ASÍ titulé un artículo hace algunos meses, tras escuchar el discurso de investidura de José Luis Rodríguez Zapatero, concluido con un desiderátum que a muchos se les antojó una vacuidad o una cursilería, pero que a mí me resultó esperanzador e ilusionante: "Un ansia infinita de paz, el amor al bien y el mejoramiento social de los humildes". Defendí entonces la ingenuidad del presidente, virtud muy denostada en nuestra época y en apariencia incompatible con el pragmatismo que exige la acción política, pues en ella veía o más bien intuía una energía transformadora capaz de afrontar los problemas de España sin resabios ni ideas preconcebidas. Me preguntaba entonces si Zapatero sería el pánfilo que pronosticaban sus detractores, encaramado en una nube de palabras idílicas y manejado por ventajistas que se disponían a sacar tajada de su bisoñez o, por el contrario, el político atento al "factor humano" que nos pintaban sus partidarios, capaz de conciliar la suavidad en las formas con los arrestos necesarios para afrontar el turbión que se le venía encima. Desde entonces, Zapatero ha perseverado en esa imagen de hombre ingenuo, incurriendo incluso en algunos excesos retóricos en los que ya no vislumbramos aquella vehemencia candorosa de antaño, sino cierta propensión a las declaraciones seráficas en la que quizá subyazca un fondo de hipocresía, amén de una inequívoca y flagrante irresponsabilidad.

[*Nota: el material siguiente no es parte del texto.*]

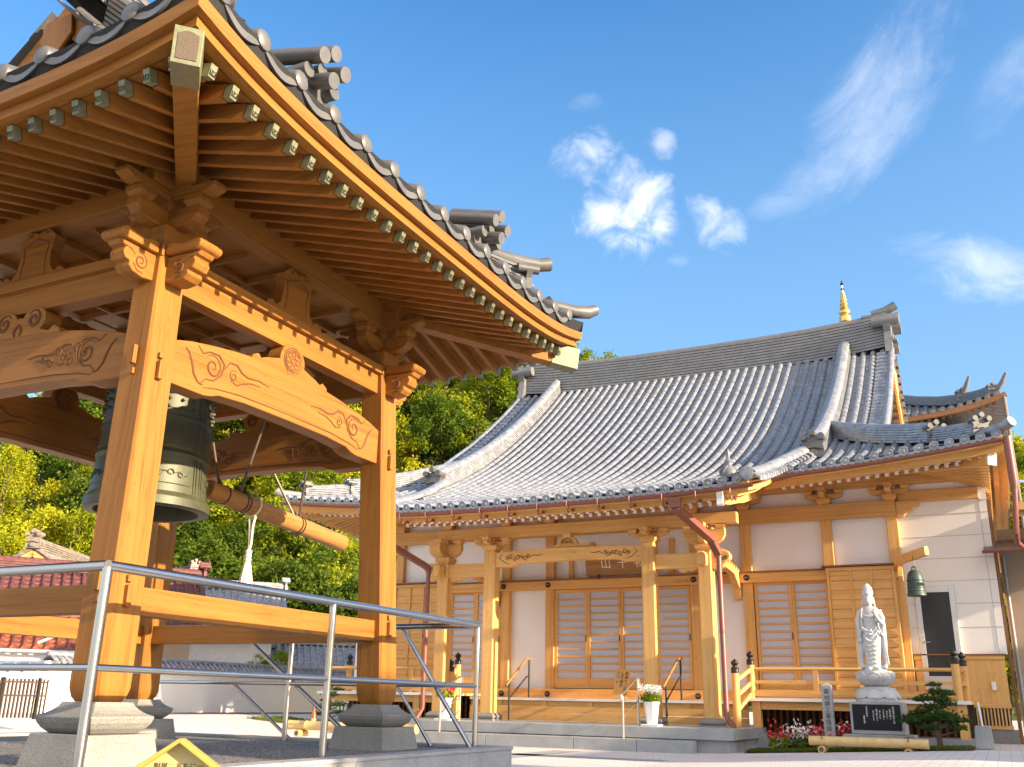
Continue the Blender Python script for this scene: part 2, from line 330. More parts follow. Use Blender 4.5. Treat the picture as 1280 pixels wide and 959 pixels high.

Cuando invoca en la sede de Naciones Unidas una beatífica "alianza de civilizaciones", o cuando declara a la revista Time que el mejor antídoto contra el terrorismo lo constituye la igualdad de sexos, Zapatero está fingiendo ingenuidad. Pero ambos pronunciamientos, por muy sonrojantes o ininteligibles que se nos antojen, no dejan de ser inofensivos excesos retóricos; quizá deshonestos o hipócritas en su formulación -a esto llamaban los antiguos una "logomaquia"-, pero inocuos en sí mismos, salvo que nos paremos a considerar que denotan una cierta inanidad intelectual en quien los proclama. Más preocupante resulta Zapatero cuando, en su afán por cultivar esa imagen de hombre ingenuo que lo aureola, se despeña por los precipicios de la irresponsabilidad. Ocurre así, por ejemplo, cuando exhorta a otras naciones a seguir el ejemplo de España, retirando sus tropas de Irak. Podemos estar o no de acuerdo en la precipitada o al menos presurosa retirada de nuestras tropas ordenada por Zapatero, tan pronto como fue investido presidente (adelantaré que me cuento entre los que están de acuerdo, aunque la forma un tanto impremeditada se pudiera interpretar como una concesión al terrorismo), pero nadie podrá discutir que se trató de una decisión legítima y soberana. Ahora bien, al incitar a otras naciones a imitarnos, ¿qué anhela Zapatero? ¿Erigirse en árbitro de la comunidad internacional? ¿O, más ramplonamente, chinchar a Bush? Diríase que Zapatero, convencido de que su ingenuidad le atrae simpatías, se complaciera en exhibirla gratuitamente, con petulancia un tanto fatua, arriesgándose incluso a exasperar a otras naciones más poderosas, inconsciente de las consecuencias que tales alardes acarrearán. No quisiera dármelas de agorero, pero anticipo que tales desplantes serán devueltos con creces en apenas unos meses, si -como se barrunta- Bush resulta reelegido.

Por lo demás, y circunscribiéndonos a un ámbito más doméstico, empiezo a sospechar que la ingenuidad de Zapatero no sea sino la "cara amable del Régimen", una máscara de hipocresía que ampara las conductas más cetrinas o alevosas de quienes le hacen el trabajo sucio, repartiendo estocadas de odio y bilis por doquier so capa del tan cacareado talante. A esto ya no lo podemos llamar ingenuidad, sino taimada doblez.